FE Editorial : Getting fiscal

Inflation continues to remain a serious concern for the government,even though the latest statistics revealed by the government show that the headline inflation rate...

Written by The Financial Express | Published:August 20, 2010 3:45 am

Inflation continues to remain a serious concern for the government,even though the latest statistics revealed by the government show that the headline inflation rate has now fallen marginally below 10%,into single digit territory. The chief statistician,TCA Anant,has suggested that fiscal tools may be more appropriate than monetary policy as a means to bring inflation down to more moderate levels. That is an interesting perspective from an establishment that has largely depended on monetary policy to tackle inflation these past few months. RBI has carried out four hikes in key policy rates since the middle of March. It has,of course,been our consistent view that monetary policy was not the appropriate tool to control an inflation that was being caused mostly by supply-side factors. This bout of inflation has clearly been led by a strong spurt in food prices,which were caused by a variety of supply-side bottlenecks in agricultural production,distribution and retail. And even if core sector inflation is now showing some rise,the Indian economy is still not ‘overheating’ in the traditional sense of that term—the IIP still continues to be sluggish and variable. And a sharp monetary tightening at this stage could hit growth.

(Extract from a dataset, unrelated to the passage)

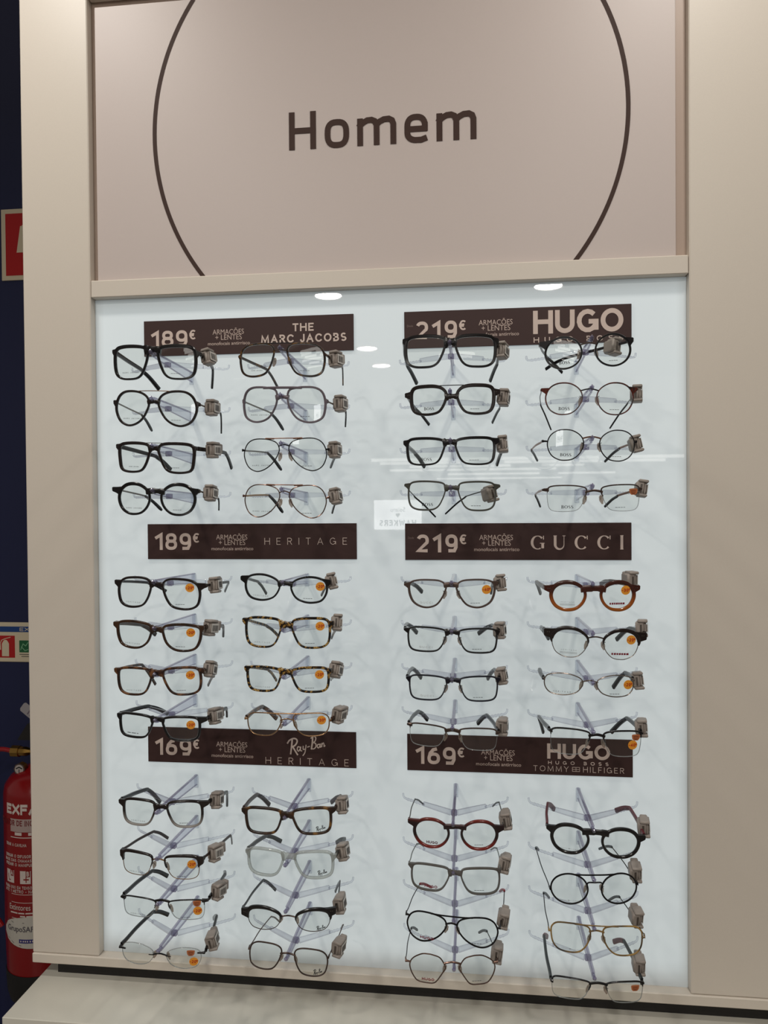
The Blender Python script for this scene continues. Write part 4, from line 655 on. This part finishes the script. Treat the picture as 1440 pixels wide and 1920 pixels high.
FM = {
 'black': mat('black_acetate', (14,11,12), .22), 'blackbrown': mat('black_brown_acetate', (26,16,14), .24),
 'brown': ramp_mat('dark_brown_acetate', [(.35,(30,18,12)),(.65,(66,42,24))], .22, 'Object', 60), 'dbrown': mat('dark_brown_tips', (46,28,22), .35),
 'tort': ramp_mat('yellow_tortoise', tort, .2, 'Object', 190), 'tortdark': ramp_mat('dark_tortoise', [(.35,(20,13,10)),(.55,(46,28,14)),(.66,(104,72,30))], .2, 'Object', 120),
 'tortbrown': ramp_mat('brown_marble', [(.35,(24,14,10)),(.52,(60,34,20)),(.64,(112,74,44))], .25, 'Object', 110),
 'torthav': ramp_mat('havana', [(.40,(34,20,12)),(.58,(58,36,18)),(.68,(120,84,36))], .35, 'Object', 90),
 'redtort': ramp_mat('reddish_tortoise', [(.35,(26,14,12)),(.50,(90,34,20)),(.62,(40,20,14))], .2, 'Object', 90),
 'purplegrey': mat('grey_mauve_acetate', (98,88,96), .25), 'greybrown': mat('taupe_metal', (88,72,66), .35, .5), 'khaki': mat('dark_khaki', (62,62,56), .4),
 'amber': ramp_mat('brown_amber', [(.0,(150,84,26)),(.35,(140,70,20)),(.62,(66,28,18)),(1,(58,26,18))], .22, 'Generated', noise=False),
 'blackclear': ramp_mat('black_to_grey', [(.0,(150,146,142)),(.22,(120,114,110)),(.48,(30,22,20)),(1,(24,16,14))], .2, 'Generated', noise=False),
 'greyclear': clear_mat('translucent_grey', (128,126,122), (84,82,80), 1.49, .08, 1., .45, (120,116,112)), 'clear': clear_mat('crystal_clear', (224,228,226), (158,160,160), 1.52, .04, 1., .22, (226,228,226)),
 'darkred': ramp_mat('dark_red_black', [(.0,(120,30,22)),(.22,(100,26,20)),(.4,(26,12,14)),(.8,(34,14,16)),(1,(110,34,24))], .25, 'Generated', noise=False),
 'navy': mat('navy_metal', (16,15,28), .35, .3), 'blackmetal': mat('black_metal', (22,20,22), .3, .6), 'bronze': mat('bronze_wire', (112,88,78), .25, .9), 'bronzedark': mat('gunmetal_bronze', (84,70,64), .3, .8),
 'gold': mat('gold_wire', (160,124,90), .25, .9), 'goldblack': ramp_mat('gold_black_wire', [(.35,(44,36,28)),(.62,(150,118,62))], .3, 'Object', 40), 'silver': mat('silver_wire', (130,118,110), .22, .9),
 'copper': mat('copper_metal', (120,84,66), .3, .8), 'steel': mat('steel_wire', (130,126,120), .25, .9), 'greydark': mat('dark_grey_tip', (62,64,62), .4), 'greyflat': mat('grey_marbled', (112,112,110), .35),
 'greygreen': mat('grey_green_temple', (92,98,94), .4), 'red': mat('red_tip', (140,20,34), .4), 'slate': mat('slate_tip', (58,66,72), .4), 'burgundy': mat('burgundy_tip', (92,34,42), .4), 'slatered': mat('slate_temple', (44,50,52), .4),
}
padm = clear_mat('nose_pad', (214,206,200), (150,140,134), 1.45, .1, 1., .3, (206,192,180))
orange = mat('orange_sticker', (226,150,44), .5); stred = mat('sticker_red', (176,24,16), .5); coppersq = mat('copper_sticker', (176,104,62), .5); copperdk = mat('copper_sticker_dark', (120,58,34), .5)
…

How would using fiscal tools be different? After all,fiscal tools,like monetary tools,can be used to adjust the level of aggregate demand in the economy,not correct supply-side bottlenecks. But even if fiscal tools (expenditure cuts) are no substitute for the structural reforms the government needs to implement,they can be a useful short term instrument. There is a caveat pointed out by the chief statistician—the expenditure cuts must come in those sectors/areas that do not constitute productive spending by the government. This is often harder than cutting expenditure in productive areas,i.e.,public investment. This is because much of the non-productive spending fulfils certain populist aims of the government. In all fairness to UPA-2,it has taken some steps to rationalise petroleum and fertiliser subsidies. But more can be done to cut down wasteful expenditure by the government,including some rationalisation of food subsidies. Unfortunately,the UPA government hasn’t always shown much resolve to cut down on populism,choosing instead to try and bridge the fiscal deficit by mopping up more resources on the revenue side. But there are limits to that. A big deficit puts upward pressure not just on inflation but also on interest rates. That is a double whammy for growth,something the government must avoid.